Tadej Pogačar: Tourmalet tour de force
Tadej does what he does -- destroys the hopes of every rival in the race.
There was no surprise party on the Tourmalet.
Four-time Tour de France champion Tadej Pogačar (UAE Team Emirates-XRG) dominated the climb up and the descent down the iconic Tourmalet.
Attacking five kilometers from the summit, after a lead-out by Isaac del Toro, Pogačar shot forward and left everyone except Jonas Vingegaard (Visma Lease-a-Bike) in his wake. By the top, he had thirty seconds on the only possible rival in this race.

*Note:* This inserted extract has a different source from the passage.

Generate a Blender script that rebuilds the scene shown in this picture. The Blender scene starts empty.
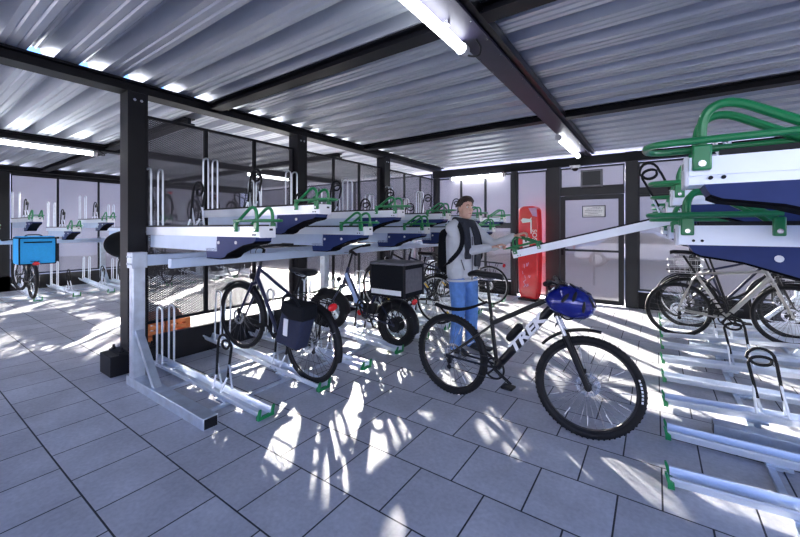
import bpy, bmesh, math, random
from mathutils import Vector, Matrix, Euler
random.seed(7)
S = bpy.context.scene
COL = S.collection
pi = math.pi
R_ = math.radians
V = Vector

# ------------------------------------------------------------------ materials
def mk(name, col, rough=0.5, metal=0.0, var=0.0, scale=8.0, bump=0.0, coat=0.0, emit=None, estr=0.0, rvar=0.0, spec=0.5):
    m = bpy.data.materials.new(name); m.use_nodes = True
    nt = m.node_tree; b = nt.nodes['Principled BSDF']
    b.inputs['Base Color'].default_value = (*col, 1)
    b.inputs['Roughness'].default_value = rough
    b.inputs['Metallic'].default_value = metal
    b.inputs['Specular IOR Level'].default_value = spec
    if coat: b.inputs['Coat Weight'].default_value = coat; b.inputs['Coat Roughness'].default_value = 0.08
    if emit: b.inputs['Emission Color'].default_value = (*emit, 1); b.inputs['Emission Strength'].default_value = estr
    tc = nt.nodes.new('ShaderNodeTexCoord')
    nz = nt.nodes.new('ShaderNodeTexNoise'); nz.inputs['Scale'].default_value = scale; nz.inputs['Detail'].default_value = 5
    nt.links.new(tc.outputs['Object'], nz.inputs['Vector'])
    v = max(var, 0.03)
    mr = nt.nodes.new('ShaderNodeMapRange'); mr.inputs['To Min'].default_value = 1 - v; mr.inputs['To Max'].default_value = 1 + v
    mr.inputs['From Min'].default_value = 0.3; mr.inputs['From Max'].default_value = 0.7
    nt.links.new(nz.outputs['Fac'], mr.inputs['Value'])
    mx = nt.nodes.new('ShaderNodeVectorMath'); mx.operation = 'SCALE'; mx.inputs[0].default_value = col
    nt.links.new(mr.outputs['Result'], mx.inputs['Scale']); nt.links.new(mx.outputs['Vector'], b.inputs['Base Color'])
    if rvar:
        r2 = nt.nodes.new('ShaderNodeMapRange'); r2.inputs['To Min'].default_value = max(0.03, rough - rvar); r2.inputs['To Max'].default_value = min(1, rough + rvar)
        nt.links.new(nz.outputs['Fac'], r2.inputs['Value']); nt.links.new(r2.outputs['Result'], b.inputs['Roughness'])
    if bump:
        bp = nt.nodes.new('ShaderNodeBump'); bp.inputs['Strength'].default_value = bump; bp.inputs['Distance'].default_value = 0.01
        nt.links.new(nz.outputs['Fac'], bp.inputs['Height']); nt.links.new(bp.outputs['Normal'], b.inputs['Normal'])
    return m

M = dict(
    galv=mk('galvanised steel', (0.60, 0.66, 0.74), 0.38, 0.75, 0.13, 14, rvar=0.12),
    galvp=mk('galvanised pipe', (0.70, 0.74, 0.80), 0.33, 0.7, 0.08, 20),
    alu=mk('anodised aluminium', (0.80, 0.85, 0.93), 0.34, 0.45, 0.03, 6),
    pale=mk('pale zinc sheet', (0.56, 0.66, 0.82), 0.45, 0.35, 0.06, 5),
    navy=mk('navy plastic', (0.018, 0.036, 0.145), 0.5, 0, 0.08, 12, spec=0.3),
    green=mk('green coated tube', (0.010, 0.215, 0.065), 0.32, 0, 0.05, 10, coat=0.3),
    blackrub=mk('black rubber', (0.0075, 0.0075, 0.009), 0.6, 0, 0.15, 30, spec=0.25),
    dark=mk('anthracite steel', (0.0065, 0.0065, 0.0095), 0.45, 0, 0.1, 6, spec=0.22),
    darkp=mk('purple grey steel', (0.034, 0.030, 0.058), 0.45, 0, 0.1, 6, spec=0.3),
    frameg=mk('grey painted steel', (0.030, 0.031, 0.036), 0.5, 0, 0.08, 5, spec=0.3),
    black=mk('black paint', (0.006, 0.006, 0.008), 0.3, 0, 0.05, 12, spec=0.4),
    blackm=mk('black matt plastic', (0.008, 0.008, 0.010), 0.5, 0, 0.1, 30, spec=0.28),
    nblue=mk('midnight blue paint', (0.008, 0.012, 0.045), 0.3, 0, 0.05, 12, spec=0.45),
    ltblue=mk('light blue paint', (0.42, 0.56, 0.85), 0.32, 0, 0.04, 10, coat=0.5),
    beige=mk('champagne paint', (0.40, 0.39, 0.36), 0.32, 0.25, 0.04, 10, coat=0.4),
    steel=mk('polished steel', (0.72, 0.73, 0.76), 0.22, 0.9, 0.05, 20),
    rimb=mk('black rim', (0.012, 0.012, 0.014), 0.35, 0, 0.05, 10, spec=0.35),
    rims=mk('silver rim', (0.55, 0.56, 0.58), 0.3, 0.7, 0.05, 10),
    spoke=mk('spoke steel', (0.30, 0.31, 0.34), 0.25, 0.7, 0.03, 10),
    white=mk('white plastic', (0.80, 0.80, 0.82), 0.4, 0, 0.03, 8),
    red=mk('red reflector', (0.65, 0.015, 0.02), 0.2, 0, 0.04, 30, coat=0.5),
    yellow=mk('yellow reflector', (0.80, 0.50, 0.02), 0.3, 0, 0.05, 30),
    brown=mk('brown saddle', (0.10, 0.045, 0.02), 0.5, 0, 0.12, 25),
    pannier=mk('dark blue canvas', (0.012, 0.018, 0.050), 0.75, 0, 0.15, 60, bump=0.15),
    bagblue=mk('sky blue fabric', (0.015, 0.36, 0.80), 0.65, 0, 0.06, 40, bump=0.1),
    bagblk=mk('black fabric', (0.007, 0.008, 0.011), 0.85, 0, 0.15, 60, bump=0.15, spec=0.2),
    boxgrey=mk('grey box panel', (0.13, 0.13, 0.15), 0.6, 0, 0.15, 25),
    reflect=mk('reflective strip', (0.85, 0.86, 0.88), 0.3, 0.1, 0.03, 30),
    helmet=mk('metallic blue shell', (0.006, 0.012, 0.21), 0.18, 0.25, 0.06, 12, coat=0.8),
    skin=mk('skin', (0.68, 0.42, 0.32), 0.5, 0, 0.06, 20),
    lip=mk('lip', (0.42, 0.15, 0.13), 0.45, 0, 0.05, 20),
    hair=mk('dark brown hair', (0.030, 0.017, 0.012), 0.5, 0, 0.35, 60, bump=0.6),
    jacket=mk('light grey cloth', (0.60, 0.62, 0.66), 0.85, 0, 0.07, 11, bump=1.0),
    scarf=mk('dark slate knit', (0.028, 0.032, 0.045), 0.9, 0, 0.25, 50, bump=0.4),
    jeans=mk('blue denim', (0.12, 0.27, 0.64), 0.85, 0, 0.16, 16, bump=0.4),
    shoe=mk('dark shoe', (0.02, 0.02, 0.024), 0.6, 0, 0.1, 30),
    eye=mk('eye white', (0.75, 0.75, 0.74), 0.25), iris=mk('iris', (0.03, 0.02, 0.015), 0.2),
    redst=mk('red painted metal', (0.62, 0.012, 0.020), 0.3, 0, 0.08, 5, coat=0.3),
    sticker=mk('pale lilac sticker', (0.55, 0.30, 0.50), 0.5, 0, 0.15, 20),
    matteblk=mk('matt black edging', (0.004, 0.004, 0.006), 0.9, 0, 0.1, 20, spec=0.05),
    orange=mk('orange crate board', (0.62, 0.19, 0.05), 0.6, 0, 0.2, 14),
    tarp=mk('red brown tarp', (0.28, 0.09, 0.05), 0.7, 0, 0.25, 9, bump=0.4),
    signw=mk('white sign', (0.80, 0.81, 0.82), 0.4), ink=mk('sign ink', (0.12, 0.12, 0.14), 0.6),
    tube=mk('lit tube diffuser', (0.9, 0.9, 0.92), 0.4, emit=(0.92, 0.96, 1.0), estr=7.0),
    lampg=mk('lamp end grey', (0.45, 0.45, 0.48), 0.4),
    asphalt=mk('asphalt', (0.095, 0.09, 0.10), 0.9, 0, 0.12, 0.6),
    facade=mk('pale render', (0.54, 0.50, 0.54), 0.85, 0, 0.08, 1.5),
    roofred=mk('salmon wall', (0.75, 0.36, 0.32), 0.8, 0, 0.08, 2),
    carw=mk('silver car paint', (0.52, 0.53, 0.57), 0.25, 0.3, 0.02, 3, coat=0.8),
    card=mk('grey car paint', (0.30, 0.31, 0.36), 0.25, 0.3, 0.02, 3, coat=0.8),
    glass=mk('car window', (0.03, 0.035, 0.045), 0.08),
    tyre=mk('car tyre', (0.02, 0.02, 0.022), 0.7),
)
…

Then on the backside he took another thirty seconds with an audacious descent that was terrifying to watch. A skillful descender himself, Vingegaard still lost major time.

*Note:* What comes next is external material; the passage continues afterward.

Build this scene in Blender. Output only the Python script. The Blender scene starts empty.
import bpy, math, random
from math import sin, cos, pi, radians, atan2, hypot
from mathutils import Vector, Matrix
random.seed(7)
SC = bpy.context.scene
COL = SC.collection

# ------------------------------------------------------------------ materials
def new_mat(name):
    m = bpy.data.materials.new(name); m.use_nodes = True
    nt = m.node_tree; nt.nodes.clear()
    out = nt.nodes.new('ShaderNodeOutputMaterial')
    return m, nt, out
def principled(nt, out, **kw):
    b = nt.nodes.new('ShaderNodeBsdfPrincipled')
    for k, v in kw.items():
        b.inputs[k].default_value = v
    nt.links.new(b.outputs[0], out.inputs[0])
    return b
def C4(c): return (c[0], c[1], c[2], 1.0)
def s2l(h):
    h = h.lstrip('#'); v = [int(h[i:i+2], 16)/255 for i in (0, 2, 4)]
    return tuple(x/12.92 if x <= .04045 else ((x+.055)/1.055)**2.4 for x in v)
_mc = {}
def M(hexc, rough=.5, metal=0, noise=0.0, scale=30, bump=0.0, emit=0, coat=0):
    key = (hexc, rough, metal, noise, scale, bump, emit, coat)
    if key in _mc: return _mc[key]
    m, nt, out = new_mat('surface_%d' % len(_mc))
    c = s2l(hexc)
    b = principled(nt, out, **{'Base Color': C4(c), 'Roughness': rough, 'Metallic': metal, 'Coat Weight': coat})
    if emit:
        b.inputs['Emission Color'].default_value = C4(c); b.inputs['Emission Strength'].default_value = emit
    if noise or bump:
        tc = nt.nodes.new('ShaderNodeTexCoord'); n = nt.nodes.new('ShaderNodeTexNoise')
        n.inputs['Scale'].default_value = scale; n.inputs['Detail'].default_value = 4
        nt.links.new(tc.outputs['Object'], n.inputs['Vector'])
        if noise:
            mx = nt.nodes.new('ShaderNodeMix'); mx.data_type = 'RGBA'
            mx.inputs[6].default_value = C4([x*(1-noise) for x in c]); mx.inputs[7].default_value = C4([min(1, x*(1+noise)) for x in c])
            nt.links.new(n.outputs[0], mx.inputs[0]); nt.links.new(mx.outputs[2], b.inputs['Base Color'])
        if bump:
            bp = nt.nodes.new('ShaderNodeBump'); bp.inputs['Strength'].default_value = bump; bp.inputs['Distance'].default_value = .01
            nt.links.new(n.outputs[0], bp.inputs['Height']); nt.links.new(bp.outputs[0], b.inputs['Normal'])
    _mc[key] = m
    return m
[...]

And the time gaps just kept ballooning out. Inevitable, relentless, brutal. Tack on another minute, why don’t ya!
An elite chase group containing Remco Evenepoel (Red Bull-BORA-hansgrohe), Paul Seixas (Decathlon CMA CGM), Juan Ayuso (Lidl-Trek) and Lenny (Martinez Bahrain Victorious) did damage control. There was plenty of damage that needed attention. Their deficit was almost 3 minutes and growing.

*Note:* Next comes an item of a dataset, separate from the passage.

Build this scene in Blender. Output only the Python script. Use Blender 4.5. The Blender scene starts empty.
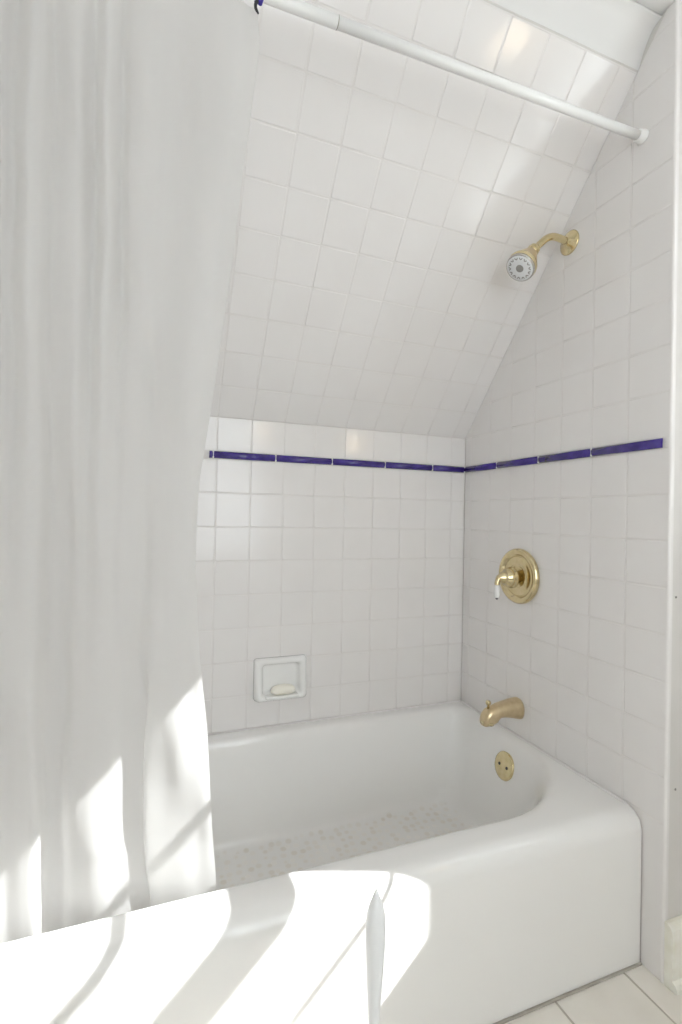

“We were going like crazy and if we explode, we explode,” said Pogačar. “In my mind, I left everything to coincidence. I wasn’t calculating minutes and seconds.” Well, needless to say, he banked a lot of time advantage.
The yellow jersey of Torstein Træen (Uno-X Mobility) had almost eight minutes on Pogačar at today’s start. However, once on the Tourmalet, the Slovenian easily wiped out that deficit. Then disaster for Træen as he clipped the rear wheel of his teammate Anders Halland Johannessen on the descent and crashed hard. After a long, tense examination by the race doctor, he managed to remount.
It was an 18 kilometer mountain climb that has probably decided this Tour de France, barring an unforeseen disaster. The greatest pro cyclist in the history of the sport simply does what he wants.
The final scoreboard: Pogačar leads Vingegaard by 2:42 and his teammate Del Toro by 3:27 with Remco Evenepoel another 3 seconds behind. 19 year old Paul Seixas, the future of French cycling, took 5th place today which puts him 6th overall, at 3:55. Pas mal, mon pôte!
Another mountain, another win. “Really incredible victory. Sweet for sure,” said Pogačar. “Very big hype already talking about this stage. This morning my mind was going crazy. I was really excited for today.”
Vingegaard, on the other hand was clearly not thrilled by the outcome. Post-stage, he was open and honest about what happened. “It was a very tough day. Not the day I wanted. He put a big attack on Tourmalet and I couldn’t follow,” said the Dane. “That’s how it is. I’m disappointed. Sometimes that’s life. I still believe in myself — my legs will get better.”
Let’s hope so, otherwise the GC battle will largely be about the scramble for the last step on the podium in Paris.
This is the drawback of dominance for those watching the Tour de France. We can be astonished by the talents of Pogačar and still feel a bit bored by the predictability.